--- START OF Collected data ---
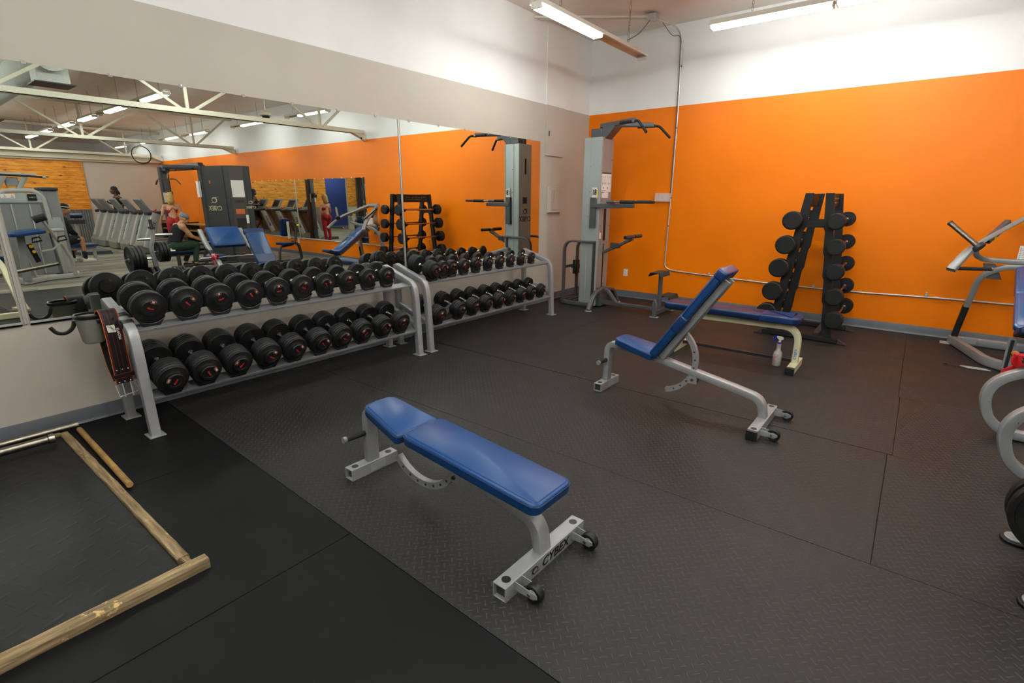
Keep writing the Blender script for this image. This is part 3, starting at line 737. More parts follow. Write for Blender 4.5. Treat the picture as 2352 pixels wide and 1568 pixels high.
for k in range(9):
    D = .188-.003*k; L = .140-.006*k; DSPEC.append((RK2, 'far', 'lower', 'bot2', bot2[k], D, L, 4 if k < 5 else 3, .58, [60, 55, 50, 45, 42, 40, 37, 35, 32][k], k))
for rk, nf, tier, gp, y, D, L, n, cr, num, k in DSPEC:
    tl = TOPT if tier == 'upper' else BOTT
    # tier line at this place
    xr, zr, xf, zf = (.20, .815, .60, .735) if tier == 'upper' else (.24, .395, .66, .265)
    d = V(xf-xr, 0, zf-zr).normalized(); nn = V(-d.z, 0, d.x)
    off_ = D/2+.025
    xc = .425 if tier == 'upper' else .475
    c = V(xr, 0, zr)+d*((xc-xr)/d.x)+nn*off_
    hl = .068+L/2+(.012 if tier == 'lower' else 0)
    a = c-d*(hl+L/2-L/2); b = c+d*hl; a = c-d*hl
    cnt = 9 if gp == 'bot2' else 10
    hp = ''
    dumbbell('round black rubber dumbbell, %s from the left on the %s tier of the %s rack%s' % (nth[k], tier, nf, hp), y, a.x, a.z, b.x, b.z, D, L, n, cr, num, 'dumbbells on the %s tier of the %s rack' % (tier, nf), random.uniform(-1.2, 1.2))
    for e in (a, b): saddle(y, e.x-(0), e.z, math.atan2(-d.z, d.x), D/2, rk)
# the empty saddle
d = V(.42, 0, -.13).normalized(); nn = V(-d.z, 0, d.x)
for xx in (.38, .57):
    c = V(.24, 0, .395)+d*((xx-.24)/d.x)+nn*.12; saddle(-4.0, c.x, c.z, math.atan2(-d.z, d.x), .095, RK2)
# ================================================================ ADJUSTABLE BENCHES
def wheel(c, ax, parent, r=.042):
    w = MB().lathe([(r*.55, -.016), (r*.9, -.018), (r, -.012), (r, .012), (r*.9, .018), (r*.55, .016)], c, ax, 28).build('wheel', 'rubber_black', parent)
    MB().lathe([(.001, -.020), (r*.5, -.020), (r*.55, -.012), (r*.55, .012), (r*.5, .020), (.001, .020)], c, ax, 20).build('hub', 'greygreen', w)
    return w
def adj_bench(label, loc, rz, recline, wear_pads, front_clip):
    """local frame: x from the head-end foot (0) to the wheeled foot (1.28); y across"""
    t = thing('adjustable_bench', label, 'bench', loc, rz, None)
    m = 'bench_silver'
    # frame beam: post, bend, long sloping beam, bend down to the rear foot
    p = fillet([(.0, 0, .066), (.005, 0, .405), (.16, 0, .395), (.40, 0, .365), (1.10, 0, .235), (1.26, 0, .20), (1.285, 0, .066)], [.15, .05, .1, .3, .16], 8)
    MB().bar(p, .052, .078, .008, up=(0, 1, 0)).build('frame_beam', m, t)
    for x, hw, nm in ((.0, .165, 'front_foot'), (1.285, .30, 'rear_foot')):
        w = MB(); a, b = .035, .029
        for s_ in (-1, 1): w.bb((x+s_*b, -hw, 0), (x+s_*a, hw, .07)); 
        w.bb((x-b, -hw, .064), (x+b, hw, .07)); w.bb((x-b, -hw, 0), (x+b, hw, .006))
        f = w.build(nm, m, t, bevel=.0015)
        for s_ in (-1, 1):
            MB().cyl((x, s_*(hw-.045), .0695), (x, s_*(hw-.045), .0712), .020, n=20).build('hole', 'blackmark', f)
            MB().bb((x-b, s_*(hw-.02), .006), (x+b, s_*(hw-.018), .064)).build('end_shadow', 'dkgrey', f)
        if hw < .2: MB().bb((x+.035, -.04, .012), (x+.0365, .07, .058)).build('sticker', 'silver_cool', f)
    if not front_clip:
        c = (1.3205+.0002, .0, .035)
        f = lettering('CYBEX', .060, (1.3205, .055, .034), (0, 1, 0), (0, 0, 1), parent=t, bold=.0012, shear=.25, xs=1.15, name='brand_lettering')
        w = swoosh(MB(), (1.3205, -.100, .034), (0, 1, 0), (0, 0, 1), .042); w.build('brand_emblem', 'blackmark', t, smooth=False)
    for s_ in (-1, 1):
        y = s_*.215
        for dy in (-.024, .024): MB().prism([(0, -.020), (.085, -.016), (.115, -.004), (.112, .014), (.0, .022)], (1.32, y+dy, .046), (1, 0, 0), (0, 0, 1), .004).build('wheel_bracket', m, t, bevel=.001)
        wheel((1.405, y, .043), (0, 1, 0), t)
        MB().cyl((1.395, y-.031, .045), (1.395, y+.031, .045), .008, n=8).build('axle', 'chrome', t)
    # carry handle across the post
    MB().cyl((.005, -.02, .258), (.005, -.065, .258), .012, n=12).build('handle_stub', 'black', t)
    MB().cyl((.005, -.045, .258), (.005, -.165, .262), .0165, n=16).build('handle', 'foam', t)
    MB().cyl((.005, -.165, .262), (.005, -.185, .263), .0185, n=16).build('handle_cap', 'silver', t)
    # seat pad: tapered, nose end up
    a = V(.09, 0, .43); b = V(.45, 0, .362)
    d = (b-a).normalized(); L = (b-a).length; up = V(-d.z, 0, d.x)
    out = []
    pts = [(0, -.105), (L, -.148), (L, .148), (0, .105)]
    rr = [.06, .035, .035, .06]
    P3 = []
    for i in range(4):
        q0, q1, q2 = pts[i-1], pts[i], pts[(i+1) % 4]
        v1 = V(q0[0]-q1[0], q0[1]-q1[1], 0).normalized(); v2 = V(q2[0]-q1[0], q2[1]-q1[1], 0).normalized(); c = V(q1[0], q1[1], 0)
        s0 = c+v1*rr[i]; s1 = c+v2*rr[i]
        for k in range(7): u_ = k/6; z_ = s0*(1-u_)**2+c*2*u_*(1-u_)+s1*u_*u_; P3.append((z_.x, z_.y))
    w = MB().pad(P3, .055, a, d, (0, 1, 0), r=.014, crown=.006); sp = w.build('seat_pad', 'blue', t, angle=60)
    w = MB().tube([a+d*x+V(0, 1, 0)*y_+up*.043 for x, y_ in [((p_[0]-L/2)*1.004+L/2, p_[1]*1.008) for p_ in P3]], .0028, 6, closed=True, up=tuple(up)); w.build('seam_piping', 'blue_dark', sp)
    # back pad
    h = V(.475, 0, .372); dd = V(math.cos(recline), 0, math.sin(recline)); up = V(-dd.z, 0, dd.x); Lb = .87
    P3 = [(x+Lb/2, y_) for x, y_ in rrect(Lb, .285, .045, 6)]
    bp = MB().pad(P3, .055, h+up*.012, dd, (0, 1, 0), r=.014, crown=.007).build('back_pad', 'blue', t, angle=60)
    MB().tube([h+up*.055+dd*((x-Lb/2)*1.004+Lb/2)+V(0, 1, 0)*y_*1.008 for x, y_ in P3], .0028, 6, closed=True, up=tuple(up)).build('seam_piping', 'blue_dark', bp)
    for s_ in (-1, 1):
        w = MB().bar([h+dd*.02+V(0, s_*.05, 0)-up*.016, h+dd*(Lb-.06)+V(0, s_*.05, 0)-up*.016], .028 , .05, .006, up=tuple(up)); w.build('pad_support', m, t)
    # toothed adjustment arc
    cx, cz, R_ = .475, .38, .285
    n = 22; a0 = recline-math.radians(8); span = math.radians(125)
    R1 = R_; w = MB()
    for y_ in (0.,):
        vs = []
        for k in range(n+1):
            a_ = a0-span*k/n
            vs.append((a_, R1))
        for k in range(n):
            p = [(R1-.022, vs[k][0]), (R1+.012, vs[k][0]), (R1+.012, vs[k+1][0]), (R1-.022, vs[k+1][0])]
            w.prism([(cx+r*math.cos(q), cz+r*math.sin(q)) for r, q in p], (0, y_, 0), (1, 0, 0), (0, 0, 1), .034)
    w2 = MB()
    for k in range(n):
        a_, b_ = a0-span*k/n, a0-span*(k+1)/n
        w2.add([(cx+(R1+.012)*math.cos(q), y_, cz+(R1+.012)*math.sin(q)) for q in (a_, b_) for y_ in (-.018, .018)]+[(cx+(R1+.016)*math.cos(q), y_, cz+(R1+.016)*math.sin(q)) for q in (a_, b_) for y_ in (-.018, .018)], [(0, 1, 3, 2), (4, 6, 7, 5), (0, 2, 6, 4), (1, 5, 7, 3)])
    w.add(w2.v, w2.f)
    arc = w.build('adjusting_arc', 'bench_silver', t, smooth=False)
    w = MB()
    for k in range(7):
        a_ = a0-span*(.25+.105*k)
        w.cyl((cx+(R1-.004)*math.cos(a_), -.0195, cz+(R1-.004)*math.sin(a_)), (cx+(R1-.004)*math.cos(a_), .0195, cz+(R1-.004)*math.sin(a_)), .0075, n=10)
    w.build('pin_hole', 'dkgrey', arc)
    for q in (-1, 1): MB().bb((.72, q*.030-.002, .21), (.79, q*.030+.002, .30)).build('pin_bracket', m, t, bevel=.002)
    MB().cyl((.755, -.045, .245), (.755, .045, .245), .010, n=12).build('pull_pin', 'oldsteel', t)
    if front_clip:
        for s_ in (-1, 1): MB().bb((1.285-.036, s_*.30-.012, -.0+.001), (1.285+.036, s_*.30+.012, .071)).build('end_cap', 'black_plastic', t, bevel=.003)
        # wrapped tape over the top and its folded end
        MB().pad([(x, y_) for x, y_ in rrect(.08, .300, .02, 4)], .075, h+dd*(Lb-.035)-up*.0, dd, (0, 1, 0), r=.02).build('tape_wrap', 'blue_tape', t, angle=60)
        MB().pad([(x, y_) for x, y_ in rrect(.15, .296, .02, 4)], .071, h+dd*.36+up*.001, dd, (0, 1, 0), r=.014).build('tape_wrap', 'blue_tape', t, angle=60)
    return t
adj_bench('flat blue padded workout bench with worn silver frame, standing free in the foreground', (2.215, -6.238, 0), math.radians(-1.25), math.radians(-4.0), False, False)
adj_bench('blue padded workout bench with its backrest raised steeply, on the open floor', (2.65, -4.055, 0), math.radians(-.6), math.radians(56.5), True, True)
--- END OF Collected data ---
Extract every line above containing the word "this".

Full solution ->
Keep writing the Blender script for this image. This is part 3, starting at line 737. More parts follow. Write for Blender 4.5. Treat the picture as 2352 pixels wide and 1568 pixels high.
    # tier line at this place